Но вернемся в Дэвиду Юму, из-за которого нам пришлось завести разговор о советском преломлении марксизма. Самым важным для Юма являются закономерности, в соответствии с которыми мозг связывает содержимое памяти. Он называет их: это сходство, смежность в пространстве и времени и, наконец, причинность: «Портрет естественно переносит наши мысли к оригиналу (сходство); упоминание об одном помещении в некотором здании естественно ведет к вопросу или разговору о других (смежность), а думая о ране, мы едва ли можем удержаться от мысли о следующей за ней боли (причинность)»[57].

Дэвид Юм разделяет «отношения между идеями» (математическую и геометрическую истину) и фактами. О природе математического знания нужно говорить отдельно, чтобы в конце концов прийти к пониманию математики как исключительно средства описания, внутренние правила которого постулируются и ничего не говорят о фактах эмпирической действительности. Что же касается фактов, то Юм говорит, что «все заключения о фактах основаны, по-видимому, на отношении причины и действия. Лишь с помощью этого отношения можем мы выходить за пределы свидетельств нашей памяти и чувств… Все наши заключения относительно фактов однородны: в них мы постоянно предполагаем, что существует связь между наличным фактом и фактом, о котором мы заключаем на основании первого; если бы ничто не связывало эти факты, наше заключение было бы совершенно ненадежно»[58].

Таким образом, по мысли Юма, природа очевидности, то есть эмпирическая истина – это вопрос причин и действий. А причины и действия представляют собой события, которые связывает наш мозг. Подобная постановка вопроса об истине об окружающей действительности совершенно не похожа на догматическую античную философию с ее подлинным бытием и формальными причинами.

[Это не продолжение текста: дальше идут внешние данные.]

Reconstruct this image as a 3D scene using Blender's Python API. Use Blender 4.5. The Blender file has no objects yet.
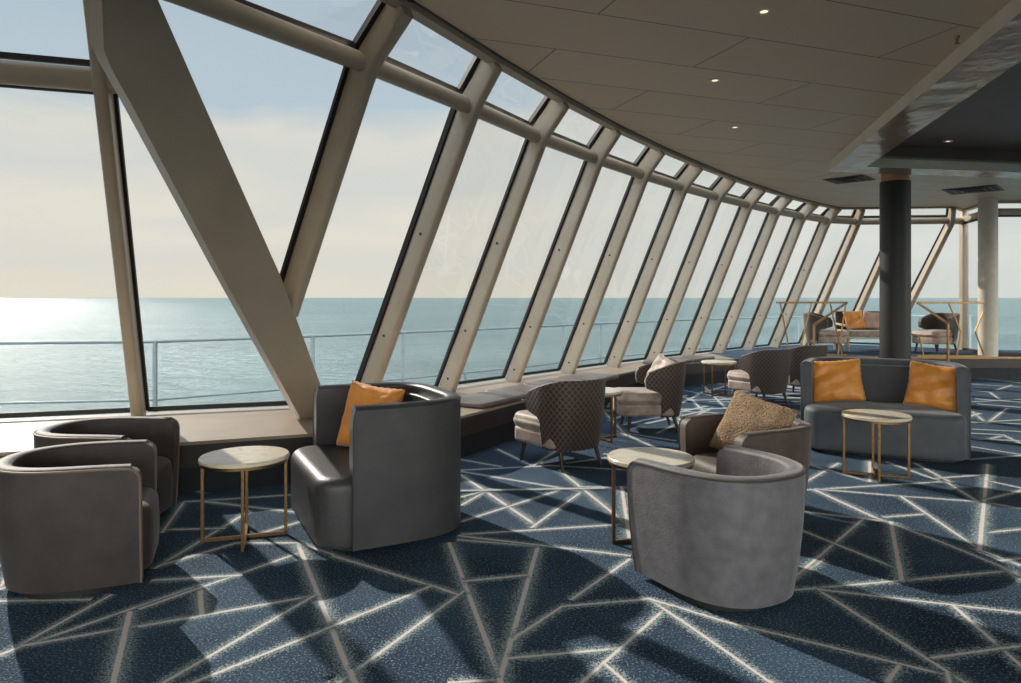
import bpy, bmesh, math, random
from mathutils import Vector, Matrix
random.seed(7)
col = bpy.context.scene.collection
SC = bpy.context.scene
H = 1.5; F = 700.0; CX = 510.5; HY = 297.5
V = Vector

# ------------------------------------------------------------ helpers
def lin(c):
    c /= 255.0
    return c/12.92 if c <= 0.04045 else ((c+0.055)/1.055)**2.4
def rgb(r, g, b): return (lin(r), lin(g), lin(b), 1.0)

def floor_pt(x, y, z=0.0):            # where a sight line meets a level plane
    d = F*(H-z)/(y-HY)
    return V(((x-CX)*d/F, d, z))

def obj(name, bm, mats, parent=None, smooth=True, sharp=40):
    me = bpy.data.meshes.new(name)
    bmesh.ops.recalc_face_normals(bm, faces=bm.faces)
    bm.to_mesh(me); bm.free()
    if not isinstance(mats, (list, tuple)): mats = [mats]
    for m in mats: me.materials.append(m)
    if smooth:
        for p in me.polygons: p.use_smooth = True
        try: me.set_sharp_from_angle(angle=math.radians(sharp))
        except Exception: pass
    o = bpy.data.objects.new(name, me); col.objects.link(o)
    if parent: o.parent = parent
    return o

def tag(o, label, cat, group=None):
    o['label'] = label; o['category'] = cat
    if group: o['group'] = group
    return o
def thing(name, label, cat, loc=(0,0,0), rz=0, group=None):
    o = bpy.data.objects.new(name, None); col.objects.link(o)
    o.empty_display_size = .1
    o.location = loc; o.rotation_euler = (0,0,rz)
    return tag(o, label, cat, group)
def struct(o, label=None):
    o['kind'] = 'structure'
    if label: o['label'] = label
    return o
def kids(o): return [c for c in bpy.data.objects if c.parent == o]
def copy_tree(o, parent=None):
    c = o.copy(); col.objects.link(c); c.parent = parent
    for k in kids(o): copy_tree(k, c)
    return c
def dup(o, loc, rz, label):
    c = copy_tree(o); c.location = loc; c.rotation_euler = (0,0,rz); c['label'] = label
    return c

def add_box(bm, c, s, rot=None, mat=0):
    M = Matrix.Translation(c) @ (rot.to_4x4() if rot else Matrix.Identity(4)) @ Matrix.Diagonal((s[0],s[1],s[2],1))
    r = bmesh.ops.create_cube(bm, size=1, matrix=M)
    for f in {f for v in r['verts'] for f in v.link_faces}: f.material_index = mat
    return r['verts']
def bevel(bm, w, seg=2, ang=35):
    es = [e for e in bm.edges if len(e.link_faces) == 2 and e.calc_face_angle(0) > math.radians(ang)]
    if es: bmesh.ops.bevel(bm, geom=es, offset=w, segments=seg, affect='EDGES', profile=.5, clamp_overlap=True)
def frame_from(d, side=None):
    d = d.normalized()
    s = side if side is not None else (V((0,0,1)) if abs(d.z) < .95 else V((1,0,0)))
    x = (s - d*s.dot(d)).normalized(); y = d.cross(x)
    return Matrix((x, y, d)).transposed()
def add_bar(bm, a, b, w, h=None, side=None, mat=0):
    a, b = V(a), V(b); h = h or w
    return add_box(bm, (a+b)/2, (w, h, (b-a).length), frame_from(b-a, side), mat)
def add_cyl(bm, a, b, r0, r1=None, n=20, mat=0):
    a, b = V(a), V(b); r1 = r0 if r1 is None else r1
    R = frame_from(b-a)
    M = Matrix.Translation((a+b)/2) @ R.to_4x4()
    r = bmesh.ops.create_cone(bm, cap_ends=True, segments=n, radius1=r0, radius2=r1, depth=(b-a).length, matrix=M)
    for f in {f for v in r['verts'] for f in v.link_faces}: f.material_index = mat
def loft(bm, rings, closed=True, caps=True, mat=0):
    vs = [[bm.verts.new(p) for p in r] for r in rings]
    n = len(rings[0])
    for a, b in zip(vs, vs[1:]):
        for i in range(n if closed else n-1):
            j = (i+1) % n
            bm.faces.new((a[i], a[j], b[j], b[i])).material_index = mat
    if caps:
        bm.faces.new(list(reversed(vs[0]))).material_index = mat
        bm.faces.new(vs[-1]).material_index = mat
    return vs
def rrect(w, d, r, n=6):              # rounded rectangle, centred
    r = max(min(r, w/2-1e-4, d/2-1e-4), 1e-4); pts = []
    for cx, cy, a0 in ((1,1,0),(-1,1,90),(-1,-1,180),(1,-1,270)):
        for i in range(n+1):
            a = math.radians(a0+90*i/n)
            pts.append((cx*(w/2-r)+r*math.cos(a), cy*(d/2-r)+r*math.sin(a)))
    return pts
def soft_block(w, d, z0, z1, rc, re, cx=0, cy=0, belly=0.0, crown=0.0, n=7):
    """upholstered block: rounded corners rc, rounded top edge re"""
    bm = bmesh.new(); rings = []
    def ring(ins, z, cr=None): return [V((x+cx, y+cy, z)) for x, y in rrect(w-2*ins, d-2*ins, max(rc-ins, .012), n)]
    rb = min(.025, re)
    for k in range(4):
        a = math.pi/2*k/3; rings.append(ring(rb*(1-math.sin(a)), z0+rb*(1-math.cos(a))))
    for k in range(1, 7):
        t = k/7; rings.append(ring(-belly*math.sin(math.pi*t), z0+rb+(z1-re-z0-rb)*t))
    for k in range(0, 8):
        a = math.pi/2*k/7; rings.append(ring(re*(1-math.cos(a)), z1-re+re*math.sin(a)))
    for f_ in (.25, .5, .75, .93):
        rings.append(ring(re+(min(w,d)/2-re)*f_, z1+crown*(1-(1-f_)**2)))
    loft(bm, rings)
    return bm

# ------------------------------------------------------------ materials
def newmat(name):
    m = bpy.data.materials.new(name); m.use_nodes = True
    nt = m.node_tree; b = nt.nodes['Principled BSDF']
    return m, nt, b
def N(nt, t, **k):
    n = nt.nodes.new(t)
    for a, v in k.items():
        if a in n.inputs: n.inputs[a].default_value = v
        else: setattr(n, a, v)
    return n
def ramp(nt, stops, interp='LINEAR'):
    r = nt.nodes.new('ShaderNodeValToRGB'); r.color_ramp.interpolation = interp
    e = r.color_ramp.elements
    while len(e) < len(stops): e.new(.5)
    for el, (p, c) in zip(e, stops): el.position = p; el.color = c
    return r
def surf(name, c0, c1=None, rough=.5, scale=8, bump=0, bscale=60, metal=0, sheen=0, spec=.5, detail=4, sheen_tint=None, rvar=0):
    m, nt, b = newmat(name); L = nt.links.new
    tc = N(nt, 'ShaderNodeTexCoord')
    if c1 is None: c1 = tuple(min(1, x*1.12) for x in c0[:3])+(1,)
    no = N(nt, 'ShaderNodeTexNoise', Scale=scale, Detail=detail); L(tc.outputs['Object'], no.inputs['Vector'])
    r = ramp(nt, [(.32, c0), (.68, c1)]); L(no.outputs['Fac'], r.inputs['Fac'])
    L(r.outputs['Color'], b.inputs['Base Color'])
    b.inputs['Roughness'].default_value = rough; b.inputs['Metallic'].default_value = metal
    b.inputs['Specular IOR Level'].default_value = spec
    if rvar:
        mr = N(nt, 'ShaderNodeMapRange'); mr.inputs[3].default_value = rough-rvar; mr.inputs[4].default_value = rough+rvar
        L(no.outputs['Fac'], mr.inputs[0]); L(mr.outputs[0], b.inputs['Roughness'])
    if sheen:
        b.inputs['Sheen Weight'].default_value = sheen; b.inputs['Sheen Roughness'].default_value = .35
        if sheen_tint: b.inputs['Sheen Tint'].default_value = sheen_tint
    if bump:
        n2 = N(nt, 'ShaderNodeTexNoise', Scale=bscale, Detail=3); L(tc.outputs['Object'], n2.inputs['Vector'])
        bp = N(nt, 'ShaderNodeBump', Strength=bump, Distance=.01); L(n2.outputs['Fac'], bp.inputs['Height'])
        L(bp.outputs[0], b.inputs['Normal'])
    return m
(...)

«Я решаюсь выдвинуть в качестве общего положения, не допускающего исключений, то, что знание отношения причинности отнюдь не приобретается путем априорных заключений, но проистекает всецело из опыта, когда мы замечаем, что отдельные объекты постоянно соединяются друг с другом… Ни один объект не проявляет в своих доступных чувствам качествах ни причин, его породивших, ни действий, которые он произведет; и наш разум без помощи опыта не может сделать никакого заключения относительно реального существования и фактов»[59].

Это кажется отвлеченным доводом против Античности и вместе с ней всей метафизики, включающей интеллектуальные тенета религии. Но один простейший и очевидный пример заставляет осознать, как далеко время Дэвида Юма отстоит от времени Платона или Оригена: «…никто не воображает, будто взрыв пороха или притяжение магнита могли быть открыты посредством априорных аргументов»[60].

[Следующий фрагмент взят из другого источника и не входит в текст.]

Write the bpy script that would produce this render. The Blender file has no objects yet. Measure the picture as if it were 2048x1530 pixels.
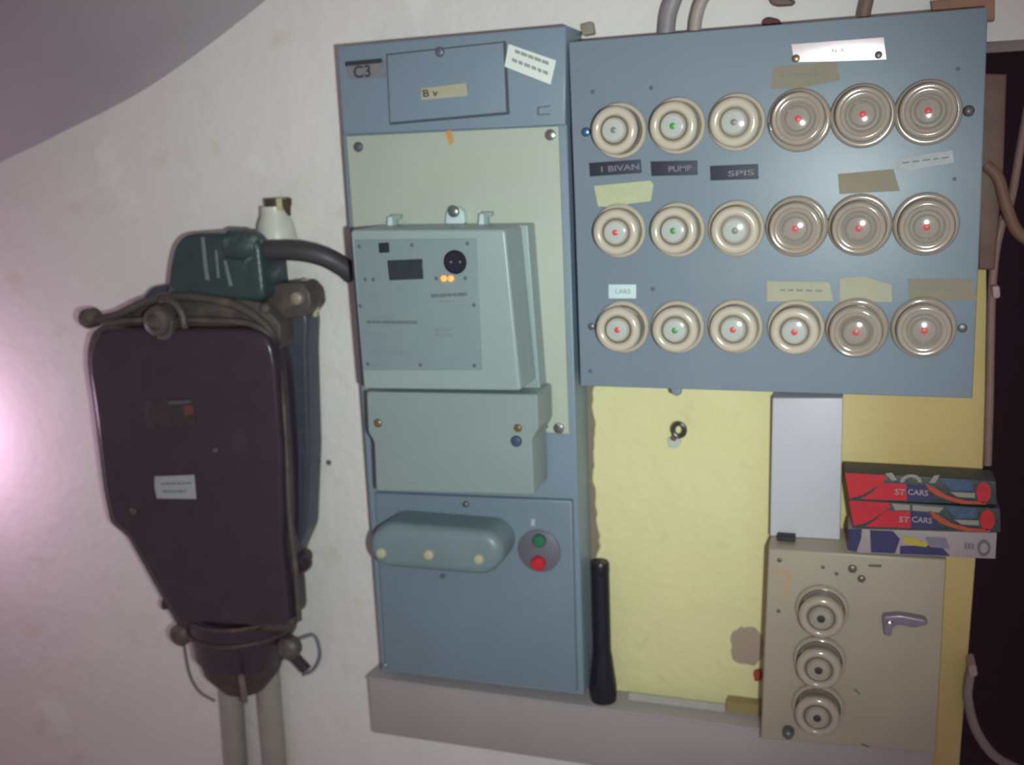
import bpy, bmesh, math, random
from mathutils import Vector, Matrix
random.seed(7)
S = bpy.context.scene
COL = S.collection

# ------------------------------------------------------------------ camera
F = 2045.9; CX, CY = 1024.0, 765.0
MR = Matrix(((0.94920558, -0.31332313, -0.02893741),
             (0.31184872, 0.92449024, 0.21924453),
             (-0.04194203, -0.21713222, 0.97524072)))   # columns: right, forward, up
CAM = Vector((0.0, -0.90, 1.60))                        # the wall is the plane y = 0
cd = bpy.data.cameras.new('camera'); cam = bpy.data.objects.new('camera', cd); COL.objects.link(cam)
right, fwd, up = MR.col[0], MR.col[1], MR.col[2]
m = Matrix.Identity(4)
for i in range(3):
    m[i][0] = right[i]; m[i][1] = up[i]; m[i][2] = -fwd[i]; m[i][3] = CAM[i]
cam.matrix_world = m
cd.sensor_width = 36; cd.lens = F * 36 / 2048; cd.clip_start = 0.01
cd.dof.use_dof = True; cd.dof.focus_distance = 0.66; cd.dof.aperture_fstop = 6.5
S.camera = cam
# ------------------------------------------------------------------ light
w = bpy.data.worlds.new('world'); S.world = w; w.use_nodes = True
w.node_tree.nodes['Background'].inputs[0].default_value = (1.0, 0.80, 0.86, 1)
w.node_tree.nodes['Background'].inputs[1].default_value = 0.23
def lamp(kind, name, loc, energy, color, size=0.01):
    l = bpy.data.lights.new(name, kind); l.energy = energy; l.color = color
    if kind != 'AREA': l.shadow_soft_size = size
    o = bpy.data.objects.new(name, l); o.location = loc; COL.objects.link(o); return o
fl = lamp('SPOT', 'phone_flash', CAM + right*0.060 - up*0.030, 27.0, (0.88, 1.0, 0.97), 0.007)
fl.data.spot_size = math.radians(71); fl.data.spot_blend = 1.0
fl.rotation_euler = (MR @ Vector((-0.05, 1, 0.08))).to_track_quat('-Z', 'Y').to_euler()
S.view_settings.view_transform = 'Standard'; S.view_settings.look = 'None'
S.view_settings.gamma = 1; S.view_settings.exposure = 0.0; S.view_settings.use_curve_mapping = False

# ------------------------------------------------------------------ helpers
def P(px, py, d):
    """point on the plane d metres in front of the wall seen at that place of the photograph"""
    r = MR @ Vector(((px-CX)/F, 1.0, -(py-CY)/F))
    return CAM + r * ((-d - CAM.y) / r.y)
def SC(px, py, d): return (P(px+1, py, d) - P(px, py, d)).length
def lin(c): return tuple(((v/255+0.055)/1.055)**2.4 if v > 10 else v/255/12.92 for v in c)

MATS = {}
def mat(name, srgb, rough=0.5, metal=0.0, var=0.06, vscale=60, bump=0.0, bscale=200, coat=0.0, gain=1.0, spots=None, emit=None, trans=0.0):
    if name in MATS: return MATS[name]
    M = bpy.data.materials.new(name); M.use_nodes = True; nt = M.node_tree; N = nt.nodes; L = nt.links
    b = N['Principled BSDF']; c = [min(v*gain, 0.95) for v in lin(srgb)]
    tc = N.new('ShaderNodeTexCoord'); nz = N.new('ShaderNodeTexNoise'); nz.inputs['Scale'].default_value = vscale
    nz.inputs['Detail'].default_value = 4
    L.new(tc.outputs['Object'], nz.inputs['Vector'])
    mx = N.new('ShaderNodeMix'); mx.data_type = 'RGBA'
    mx.inputs[6].default_value = (*[v*(1-var*2) for v in c], 1); mx.inputs[7].default_value = (*[min(v*(1+var*2), 1) for v in c], 1)
    L.new(nz.outputs['Fac'], mx.inputs[0]); out = mx.outputs[2]
    if spots:                                     # (srgb, scale, threshold low, threshold high, strength)
        sc_, s0, s1, st = spots[1:5]
        n2 = N.new('ShaderNodeTexNoise'); n2.inputs['Scale'].default_value = sc_; n2.inputs['Detail'].default_value = 5
        L.new(tc.outputs['Object'], n2.inputs['Vector'])
        mr = N.new('ShaderNodeMapRange'); mr.inputs[1].default_value = s0; mr.inputs[2].default_value = s1; mr.inputs[4].default_value = st
        L.new(n2.outputs['Fac'], mr.inputs[0])
        m2 = N.new('ShaderNodeMix'); m2.data_type = 'RGBA'
        L.new(mr.outputs[0], m2.inputs[0]); L.new(out, m2.inputs[6]); m2.inputs[7].default_value = (*[min(v*gain, .95) for v in lin(spots[0])], 1)
        out = m2.outputs[2]
    L.new(out, b.inputs['Base Color'])
    b.inputs['Roughness'].default_value = rough; b.inputs['Metallic'].default_value = metal
    b.inputs['Coat Weight'].default_value = coat; b.inputs['Coat Roughness'].default_value = 0.12
    b.inputs['Transmission Weight'].default_value = trans
    if bump:
        nb = N.new('ShaderNodeTexNoise'); nb.inputs['Scale'].default_value = bscale; nb.inputs['Detail'].default_value = 5
        L.new(tc.outputs['Object'], nb.inputs['Vector'])
        bp = N.new('ShaderNodeBump'); bp.inputs['Strength'].default_value = bump; bp.inputs['Distance'].default_value = 0.002
        L.new(nb.outputs['Fac'], bp.inputs['Height']); L.new(bp.outputs[0], b.inputs['Normal'])
    if emit:
        b.inputs['Emission Color'].default_value = (*lin(emit[0]), 1); b.inputs['Emission Strength'].default_value = emit[1]
    MATS[name] = M; return M

G = 1.10            # albedo for a colour read off the photograph's middle
BLUE  = mat('blue_grey_enamel', (116, 132, 146), 0.42, var=.03, vscale=25, gain=G, bump=.05, bscale=300)
BLUE2 = mat('blue_grey_enamel_board', (120, 133, 145), 0.40, var=.04, vscale=14, gain=1.02, bump=.05, bscale=60, spots=((150,146,136), 9, .6, .75, .25))
EDGE  = mat('dark_groove', (62, 70, 78), .6, gain=1.2)
CREAM = mat('cream_green_plate', (164, 171, 158), .5, var=.03, vscale=18, gain=1.12, spots=((150,150,128), 12, .58, .75, .35))
METER = mat('grey_green_plastic', (134, 150, 149), .35, var=.02, gain=1.16)
METER2= mat('meter_face_print', (122, 138, 140), .45, var=.03, gain=1.02)
METSIDE = METER
TERM  = mat('terminal_cover_plastic', (128, 142, 140), .4, var=.02, gain=G)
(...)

Святые отцы христианской церкви и выдающиеся богословы поздних времен буквально не знали ничего. Эти люди были невежественны относительно огромного количества тривиальных знаний, доступных нам сегодня, но вместе с тем они полагали, что рассуждают о высшей и наиболее значительной истине, причем их претензии были совершенно голословны

Просто подумайте об одном простом выводе, который уже на этом этапе нашего разговора напрашивается сам собой: метафизика не содержит никакого нового знания. Это бессмыслица и тавтологии. Святые отцы христианской церкви и выдающиеся богословы поздних времен буквально не знали ничего. Эти люди были невежественны относительно огромного количества тривиальных знаний, доступных нам сегодня, но вместе с тем они полагали, что рассуждают о высшей и наиболее значительной истине, причем их претензии были совершенно голословны.

Дэвид Юм прямо и однозначно высказывается против связи понятия причины и понятия движения у Аристотеля: «Наш ум никоим образом не может найти действия в предполагаемой причине, даже посредством самого точного и тщательного рассмотрения, ведь действие совершенно отлично от причины и в силу этого никогда не может быть открыто в ней»[61].

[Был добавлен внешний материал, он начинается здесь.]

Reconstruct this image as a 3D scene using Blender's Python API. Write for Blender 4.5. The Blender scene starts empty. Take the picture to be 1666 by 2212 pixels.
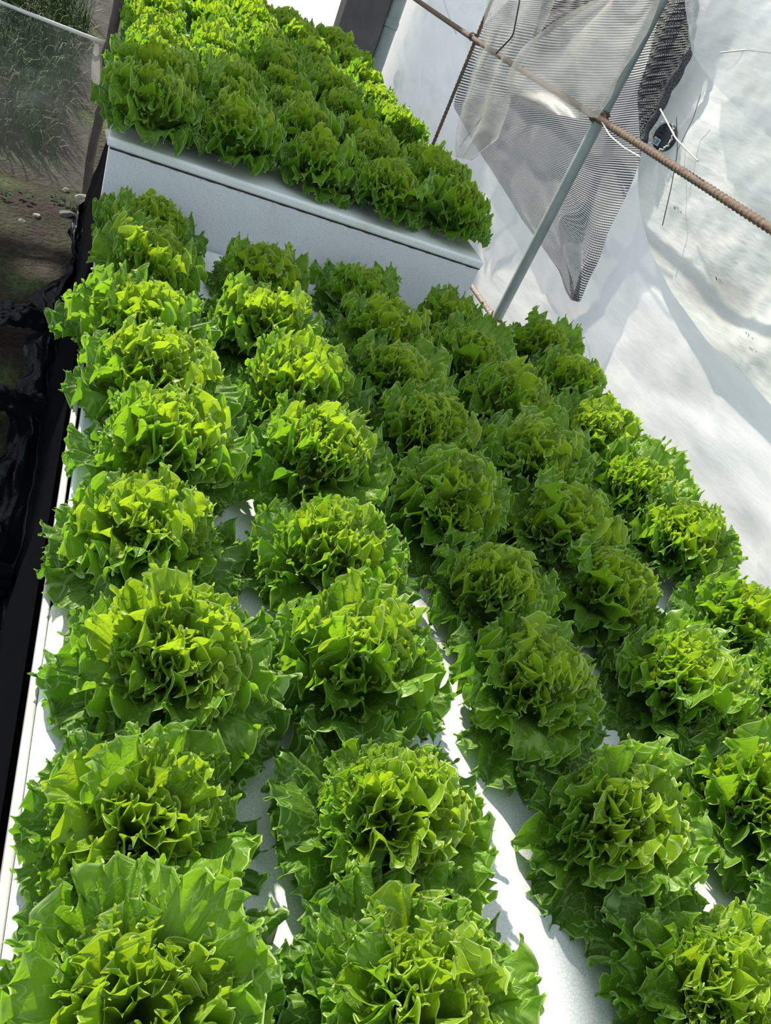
import bpy, bmesh, math, random
import numpy as np
from mathutils import Vector, Matrix, Euler

C = bpy.context.scene.collection
scene = bpy.context.scene
R = math.radians

# ---------------------------------------------------------------- camera
cam_d = bpy.data.cameras.new('camera')
cam = bpy.data.objects.new('camera', cam_d)
C.objects.link(cam)
W = [[0.9023627623928625, 0.15419815772859735, 0.40244797576808444],
     [-0.2124538139584695, -0.6533047641345251, 0.7266747980311636],
     [0.37497309500979153, -0.7412258854844717, -0.5567579049340375]]
CAMZ = 1.45
BED = 0.45          # height of the near bed's top
BED2 = 0.70         # height of the raised far bed's top
mat4 = Matrix(((W[0][0], -W[0][1], -W[0][2], 0.0),
               (W[1][0], -W[1][1], -W[1][2], 0.0),
               (W[2][0], -W[2][1], -W[2][2], CAMZ),
               (0, 0, 0, 1)))
cam.matrix_world = mat4
cam_d.sensor_fit = 'VERTICAL'
cam_d.sensor_height = 36.0
cam_d.lens = 36.0 * 1660.0 / 2212.0
cam_d.clip_start = 0.02
cam_d.clip_end = 100
scene.camera = cam

# ---------------------------------------------------------------- light
world = bpy.data.worlds.new('sky')
scene.world = world
world.use_nodes = True
wn = world.node_tree.nodes
bg = wn['Background']
bg.inputs['Color'].default_value = (0.79, 0.90, 1.0, 1)
bg.inputs['Strength'].default_value = 1.0
SUN = Vector((-0.33, 0.73, 0.60)).normalized()
sl = bpy.data.lights.new('sun', 'SUN')
sl.energy = 7.5
sl.angle = R(1.2)
sl.color = (1.0, 0.93, 0.80)
so = bpy.data.objects.new('sun', sl)
C.objects.link(so)
so.rotation_euler = SUN.to_track_quat('Z', 'Y').to_euler()
so.location = (-2, 7, 8)
scene.view_settings.view_transform = 'Standard'
scene.view_settings.look = 'None'
scene.view_settings.exposure = 0.0
scene.view_settings.gamma = 1.0
scene.view_settings.use_curve_mapping = False

# ---------------------------------------------------------------- helpers
def tag(o, label=None, cat=None, group=None, kind=None):
    if label: o['label'] = label
    if cat: o['category'] = cat
    if group: o['group'] = group
    if kind: o['kind'] = kind
    return o

def empty(name, loc=(0, 0, 0)):
    o = bpy.data.objects.new(name, None)
    o.empty_display_size = 0.05
    C.objects.link(o)
    o.location = loc
    return o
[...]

Мы можем многократно наблюдать, как одно событие следует за другим. Один бильярдный шар сталкивается со вторым, и тот приходит в движение. Но мы могли бы представить себе любой другой исход столкновения (оба шара замрут в одной точке, или первый шар покатится в обратном направлении с той же скоростью), и ждем того результата, который мы назовем «закономерным» только потому, что много раз наблюдали его. В событии самом по себе нет ничего проистекающего непроизвольно из причины события. Мы знаем из опыта, что обогащенный уран в определенных условиях излучает теплоту, которую мы используем в реакторах для превращения воды в пар, но для рудокопов прошлого урановые руды не представляли собой ничего особенного в сравнении с другими рудами и минералами. Мы знаем, что кислота нейтрализует основание, но точно так же мы могли бы представить себе, что эти вещества не взаимодействовали бы друг с другом. Мы знаем о свойстве урана или о свойстве кислоты и основания потому и только потому, что наблюдали нейтрализацию или ядерный распад в экспериментах. До постановки эксперимента никакого сверхъестественного знания, проистекающего из формы или сущности кислоты или урана, у нас не было и не могло быть. Эта простая и очевидная логика достоверности наших знаний о природе, объясняющая школьные лабораторные работы и самые выдающиеся в истории науки открытия, полностью разрушает представление о причинности Аристотеля, и вместе с ним разрушается и значительная часть теологии.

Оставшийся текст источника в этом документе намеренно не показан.